$\int \frac{dx}{(x^4 + 1)^2}$

Well, the problem is tagged "partial fractions," that seems to me to be the way to go. Of course, first you need to factor $x^4+1$ into irreducible quadratics; that can be done by $$x^4+1=x^4+2x^2+1-2x^2=(x^2+1)^2-(\sqrt2x)^2$$

It will be messy - do you have any reason to think there is a simpler method?

Edit: for the definite integral, if you've done complex variables, you'll know about contour integration, which ought to handle this example without difficulty. If you haven't done complex variables, you have something truly wonderful to look forward to.

The definite integral can be done using residues.

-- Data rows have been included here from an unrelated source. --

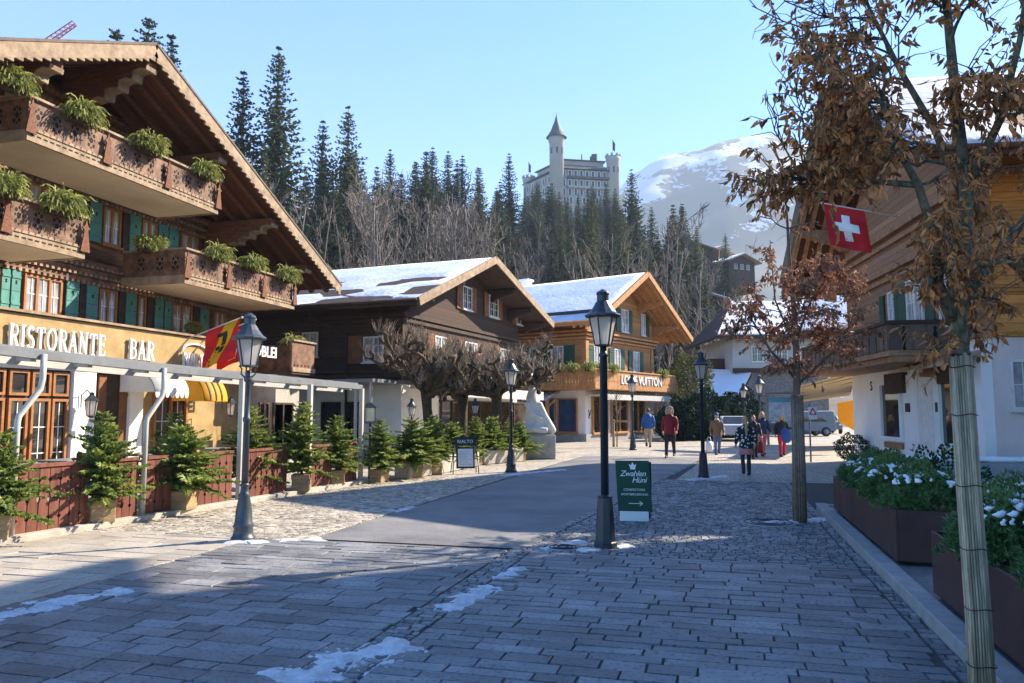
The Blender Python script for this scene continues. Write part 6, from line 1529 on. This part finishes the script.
# manhole and drain covers in the pavement
for P, r, lab in ((G(563,548),.20,'small round drain cover left of the near lamp base'),(G(768,523),.42,'round cast iron tree grate left of the second tree')):
    o = thing('drain_cover', lab, 'drain cover', P); mb = MB(Matrix.Translation(P)); mb.lathe([(r,-.01),(r,.008),(r*.98,.011),(.01,.011)], 28); mb.build('cover', m_['stone'], o)
    mb = MB(Matrix.Translation(P))
    for q in (.35,.6,.85): mb.tube([(r*q*math.cos(k*.2618), r*q*math.sin(k*.2618), .013) for k in range(25)], .009, 4)
    mb.build('ring', m_['charcoal'], o)
# trodden snow left on the street: a thin bumpy sheet that only shows where it stands above the stones
mb = MB()
for (xa,ya,xb,yb_,wd) in ((280,680,402,646,.26),(448,607,490,587,.17),(498,578,522,569,.10),(-10,616,122,591,.20),(583,551,628,545,.13),(248,543,264,541,.12),(280,541,320,538,.14),(394,511,412,507,.12),(543,549,582,542,.10),(768,523,832,519,.16),(690,480,724,476,.18),(505,475,560,470,.16),(226,542,258,541,.16)):
    A_, B_ = G(xa,ya), G(xb,yb_); d = B_-A_; L_ = d.length; d.normalize(); e = _z.cross(d); c = .022 if L_ < 3 else .035; nx, ny = max(6,int(L_*1.3/c)), max(6,int(wd*3.2/c)); vs = []
    for i in range(nx+1):
        for j in range(ny+1):
            u, v = i/nx*1.3-.15, j/ny*2-1; p = A_ + d*(u*L_) + e*(v*wd*1.6); q = Vector((p.x*3.2, p.y*3.2, 5))
            n_ = noise.noise(q)*.6 + noise.noise(q*2.6)*.4 + noise.noise(q*7)*.28
            ed = 1 - max(abs(v)**1.6, max(0, -u/.15, (u-1)/.15))
            vs.append((p.x, p.y, max(-.03, min(.022, (n_ + ed*1.05 - .72)*.05))))
    mb.add(vs, [(i*(ny+1)+j, (i+1)*(ny+1)+j, (i+1)*(ny+1)+j+1, i*(ny+1)+j+1) for i in range(nx) for j in range(ny)], True)
tag(mb.build('snow_remnants', m_['snow_dirty'], fix=False), 'thin trodden snow remnants on the paving and along the gutter', 'snow', kind='stuff')

# ------------------------------------------------------------------ houses at the end of the street and up the valley
sh_ = thing('stone_house', 'house with rough stone base, white upper floor and snowy roof behind the street lamps', 'house', GD(770,60))
a, b = GD(737,60), GD(830,60); X_ = (b-a).normalized(); Y_ = _z.cross(X_); Tn = frame(a, X_, Y_); LW_ = (b-a).length
mb = MB(Tn); mb.box(0,LW_,0,8,0,4.75); mb.build('stone_base', m_['stone_wall'], sh_)
mb = MB(Tn); mb.box(-.25,LW_,-.3,8,4.755,7.6); mb.build('upper_wall', M('greyish lime plaster', (.42,.42,.41), (.34,.34,.34), scale=.8), sh_)
mb = MB(Tn); mb.box(-.3,LW_,-.34,-.302,4.75,5.1); mb.build('floor_beam', m_['wood_dark_plain'], sh_)
mb = MB(Tn); mb.slab([(-1.8,-1.6,7.5),(LW_+1,-1.6,7.5),(LW_+1,5,11.0),(1.2,5,11.0)], .25); mb.slab([(-1.8,-1.6,7.49),(1.2,5,10.99),(-1.8,10,7.4)], .2); rf = mb.build('roof', m_['wood_dark_plain'], sh_)
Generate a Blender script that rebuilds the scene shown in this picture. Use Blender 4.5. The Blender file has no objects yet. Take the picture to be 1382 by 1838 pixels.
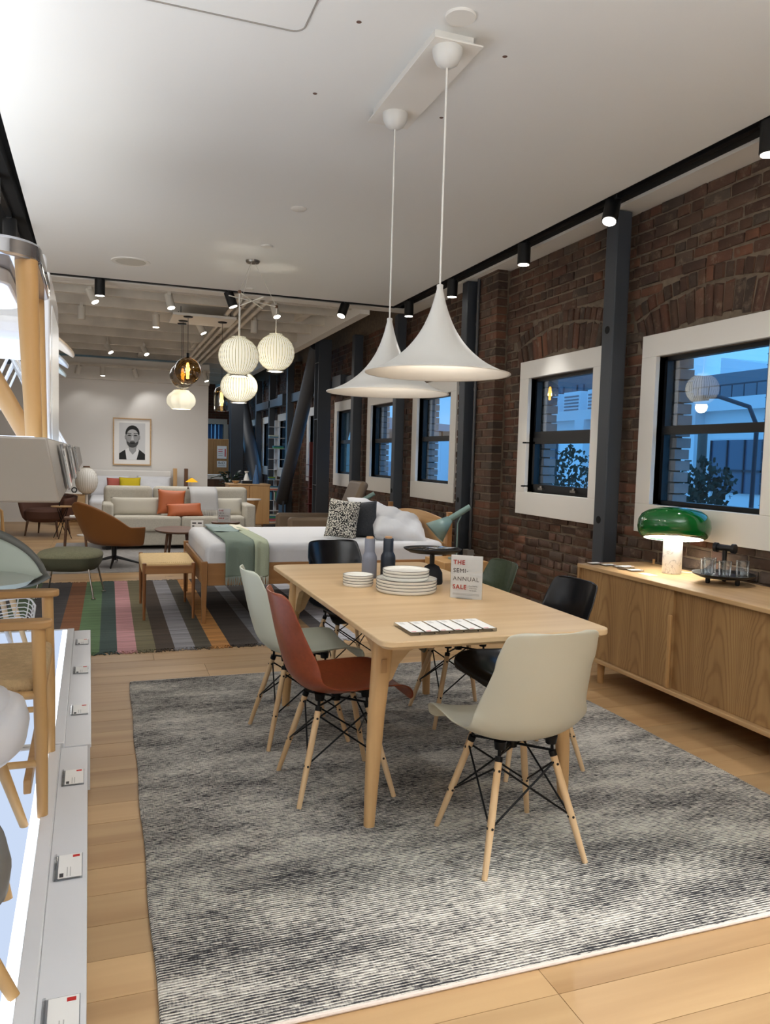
import bpy, bmesh, math, random
from mathutils import Vector, Matrix
random.seed(7)
S = bpy.context.scene
COL = S.collection
R = math.radians
# ------------------------------------------------------------------ camera
YAW, PIT, ROL, CAMZ, FPX = .34486, .06961, .027569, 1.345, 1383.7
_f = Vector((math.sin(YAW), math.cos(YAW), 0)); _r = Vector((math.cos(YAW), -math.sin(YAW), 0)); _u = Vector((0, 0, 1))
_F = _f * math.cos(PIT) - _u * math.sin(PIT); _u2 = _u * math.cos(PIT) + _f * math.sin(PIT)
_R = _r * math.cos(ROL) + _u2 * math.sin(ROL); _U = _u2 * math.cos(ROL) - _r * math.sin(ROL)
cam = bpy.data.cameras.new('camera'); camo = bpy.data.objects.new('camera', cam); COL.objects.link(camo)
camo.matrix_world = Matrix(((_R.x, _U.x, -_F.x, 0), (_R.y, _U.y, -_F.y, 0), (_R.z, _U.z, -_F.z, CAMZ), (0, 0, 0, 1)))
cam.sensor_fit = 'VERTICAL'; cam.sensor_height = 36.0; cam.lens = FPX / 1838 * 36.0
cam.clip_start = .05; cam.clip_end = 300
S.camera = camo
# ------------------------------------------------------------------ world: clear blue dusk sky
w = bpy.data.worlds.new('dusk'); S.world = w; w.use_nodes = True
nt = w.node_tree; bg = nt.nodes['Background']
tc = nt.nodes.new('ShaderNodeTexCoord'); sx = nt.nodes.new('ShaderNodeSeparateXYZ'); cr = nt.nodes.new('ShaderNodeValToRGB')
nt.links.new(tc.outputs['Generated'], sx.inputs[0]); nt.links.new(sx.outputs['Z'], cr.inputs[0]); nt.links.new(cr.outputs[0], bg.inputs[0])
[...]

Note that the zeros of $(z^4+1)^2$ in the upper half plane are at $\frac{\pm 1 + i}{\sqrt{2}}$, both with multiplicity 2. The residues are $\frac{3 \sqrt{2}}{32}(1-i)$ at $\frac{-1+i}{\sqrt{2}}$ and $\frac{3 \sqrt{2}}{32}(-1-i)$ at $\frac{1+i}{\sqrt{2}}$ (note that the residue of $\frac{1}{((x-r) f(x))^2}$ at $x=r$, where $f$ is analytic at $r$ with $f(r) \ne 0$, is $\frac{-2 f'(r)}{f(r)^3}$). So the integral is $2 \pi i \frac{3 \sqrt{2}}{32} (1-i -1 - i) = \frac{3 \pi \sqrt{2}}{8}$.